Instructions to follow:
Set down the full listing exactly, character for character.

Source excerpt:

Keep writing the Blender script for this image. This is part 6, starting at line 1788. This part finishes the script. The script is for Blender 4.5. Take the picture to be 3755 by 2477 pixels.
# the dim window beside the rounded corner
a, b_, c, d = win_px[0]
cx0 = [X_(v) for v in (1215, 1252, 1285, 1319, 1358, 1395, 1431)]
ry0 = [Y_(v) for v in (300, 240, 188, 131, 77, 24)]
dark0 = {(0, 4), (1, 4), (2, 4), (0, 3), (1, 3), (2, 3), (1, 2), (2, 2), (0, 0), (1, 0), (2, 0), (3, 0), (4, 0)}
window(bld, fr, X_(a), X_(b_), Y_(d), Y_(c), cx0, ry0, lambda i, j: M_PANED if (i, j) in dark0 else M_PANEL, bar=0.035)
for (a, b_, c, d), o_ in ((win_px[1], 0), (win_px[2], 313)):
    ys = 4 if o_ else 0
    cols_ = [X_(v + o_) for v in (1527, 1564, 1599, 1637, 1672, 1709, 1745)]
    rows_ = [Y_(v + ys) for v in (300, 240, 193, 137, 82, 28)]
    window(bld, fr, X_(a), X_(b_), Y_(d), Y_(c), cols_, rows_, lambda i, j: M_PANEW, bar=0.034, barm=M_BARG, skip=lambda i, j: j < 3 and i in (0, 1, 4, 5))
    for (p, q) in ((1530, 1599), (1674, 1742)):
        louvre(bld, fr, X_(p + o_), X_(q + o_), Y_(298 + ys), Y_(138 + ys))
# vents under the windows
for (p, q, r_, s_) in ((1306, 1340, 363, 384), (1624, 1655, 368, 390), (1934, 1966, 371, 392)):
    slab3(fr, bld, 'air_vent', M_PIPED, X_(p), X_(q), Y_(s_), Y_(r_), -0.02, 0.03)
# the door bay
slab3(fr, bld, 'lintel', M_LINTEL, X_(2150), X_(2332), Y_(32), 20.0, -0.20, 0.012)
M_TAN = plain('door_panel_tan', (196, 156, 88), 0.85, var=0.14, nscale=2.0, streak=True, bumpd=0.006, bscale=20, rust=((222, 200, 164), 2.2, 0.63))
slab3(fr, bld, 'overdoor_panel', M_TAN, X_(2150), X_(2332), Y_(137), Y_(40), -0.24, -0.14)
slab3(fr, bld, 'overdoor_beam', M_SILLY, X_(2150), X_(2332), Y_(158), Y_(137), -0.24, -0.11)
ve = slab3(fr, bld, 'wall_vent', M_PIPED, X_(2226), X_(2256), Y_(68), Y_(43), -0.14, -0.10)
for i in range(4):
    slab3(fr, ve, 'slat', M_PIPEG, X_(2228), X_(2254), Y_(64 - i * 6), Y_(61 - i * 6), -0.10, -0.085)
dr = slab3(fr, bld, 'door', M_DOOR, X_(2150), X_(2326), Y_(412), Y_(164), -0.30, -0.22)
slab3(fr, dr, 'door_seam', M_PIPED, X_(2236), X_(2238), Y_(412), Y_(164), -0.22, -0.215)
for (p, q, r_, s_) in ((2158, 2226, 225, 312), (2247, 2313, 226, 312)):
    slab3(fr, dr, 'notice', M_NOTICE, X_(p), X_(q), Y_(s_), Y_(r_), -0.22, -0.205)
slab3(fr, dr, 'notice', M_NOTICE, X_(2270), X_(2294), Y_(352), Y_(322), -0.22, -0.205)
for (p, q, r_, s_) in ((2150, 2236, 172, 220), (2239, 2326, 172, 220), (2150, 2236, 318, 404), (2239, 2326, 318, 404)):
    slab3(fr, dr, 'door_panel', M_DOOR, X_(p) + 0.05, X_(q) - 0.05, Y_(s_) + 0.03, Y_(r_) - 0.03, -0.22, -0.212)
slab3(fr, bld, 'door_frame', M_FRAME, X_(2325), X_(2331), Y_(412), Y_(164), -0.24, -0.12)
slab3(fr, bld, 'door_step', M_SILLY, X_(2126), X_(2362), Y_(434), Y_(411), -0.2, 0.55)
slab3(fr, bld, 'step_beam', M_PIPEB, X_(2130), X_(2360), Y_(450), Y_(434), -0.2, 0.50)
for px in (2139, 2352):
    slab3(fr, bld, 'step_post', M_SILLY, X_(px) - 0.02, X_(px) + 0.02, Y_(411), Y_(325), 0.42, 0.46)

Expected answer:
Keep writing the Blender script for this image. This is part 6, starting at line 1788. This part finishes the script. The script is for Blender 4.5. Take the picture to be 3755 by 2477 pixels.
# the dim window beside the rounded corner
a, b_, c, d = win_px[0]
cx0 = [X_(v) for v in (1215, 1252, 1285, 1319, 1358, 1395, 1431)]
ry0 = [Y_(v) for v in (300, 240, 188, 131, 77, 24)]
dark0 = {(0, 4), (1, 4), (2, 4), (0, 3), (1, 3), (2, 3), (1, 2), (2, 2), (0, 0), (1, 0), (2, 0), (3, 0), (4, 0)}
window(bld, fr, X_(a), X_(b_), Y_(d), Y_(c), cx0, ry0, lambda i, j: M_PANED if (i, j) in dark0 else M_PANEL, bar=0.035)
for (a, b_, c, d), o_ in ((win_px[1], 0), (win_px[2], 313)):
    ys = 4 if o_ else 0
    cols_ = [X_(v + o_) for v in (1527, 1564, 1599, 1637, 1672, 1709, 1745)]
    rows_ = [Y_(v + ys) for v in (300, 240, 193, 137, 82, 28)]
    window(bld, fr, X_(a), X_(b_), Y_(d), Y_(c), cols_, rows_, lambda i, j: M_PANEW, bar=0.034, barm=M_BARG, skip=lambda i, j: j < 3 and i in (0, 1, 4, 5))
    for (p, q) in ((1530, 1599), (1674, 1742)):
        louvre(bld, fr, X_(p + o_), X_(q + o_), Y_(298 + ys), Y_(138 + ys))
# vents under the windows
for (p, q, r_, s_) in ((1306, 1340, 363, 384), (1624, 1655, 368, 390), (1934, 1966, 371, 392)):
    slab3(fr, bld, 'air_vent', M_PIPED, X_(p), X_(q), Y_(s_), Y_(r_), -0.02, 0.03)
# the door bay
slab3(fr, bld, 'lintel', M_LINTEL, X_(2150), X_(2332), Y_(32), 20.0, -0.20, 0.012)
M_TAN = plain('door_panel_tan', (196, 156, 88), 0.85, var=0.14, nscale=2.0, streak=True, bumpd=0.006, bscale=20, rust=((222, 200, 164), 2.2, 0.63))
slab3(fr, bld, 'overdoor_panel', M_TAN, X_(2150), X_(2332), Y_(137), Y_(40), -0.24, -0.14)
slab3(fr, bld, 'overdoor_beam', M_SILLY, X_(2150), X_(2332), Y_(158), Y_(137), -0.24, -0.11)
ve = slab3(fr, bld, 'wall_vent', M_PIPED, X_(2226), X_(2256), Y_(68), Y_(43), -0.14, -0.10)
for i in range(4):
    slab3(fr, ve, 'slat', M_PIPEG, X_(2228), X_(2254), Y_(64 - i * 6), Y_(61 - i * 6), -0.10, -0.085)
dr = slab3(fr, bld, 'door', M_DOOR, X_(2150), X_(2326), Y_(412), Y_(164), -0.30, -0.22)
slab3(fr, dr, 'door_seam', M_PIPED, X_(2236), X_(2238), Y_(412), Y_(164), -0.22, -0.215)
for (p, q, r_, s_) in ((2158, 2226, 225, 312), (2247, 2313, 226, 312)):
    slab3(fr, dr, 'notice', M_NOTICE, X_(p), X_(q), Y_(s_), Y_(r_), -0.22, -0.205)
slab3(fr, dr, 'notice', M_NOTICE, X_(2270), X_(2294), Y_(352), Y_(322), -0.22, -0.205)
for (p, q, r_, s_) in ((2150, 2236, 172, 220), (2239, 2326, 172, 220), (2150, 2236, 318, 404), (2239, 2326, 318, 404)):
    slab3(fr, dr, 'door_panel', M_DOOR, X_(p) + 0.05, X_(q) - 0.05, Y_(s_) + 0.03, Y_(r_) - 0.03, -0.22, -0.212)
slab3(fr, bld, 'door_frame', M_FRAME, X_(2325), X_(2331), Y_(412), Y_(164), -0.24, -0.12)
slab3(fr, bld, 'door_step', M_SILLY, X_(2126), X_(2362), Y_(434), Y_(411), -0.2, 0.55)
slab3(fr, bld, 'step_beam', M_PIPEB, X_(2130), X_(2360), Y_(450), Y_(434), -0.2, 0.50)
for px in (2139, 2352):
    slab3(fr, bld, 'step_post', M_SILLY, X_(px) - 0.02, X_(px) + 0.02, Y_(411), Y_(325), 0.42, 0.46)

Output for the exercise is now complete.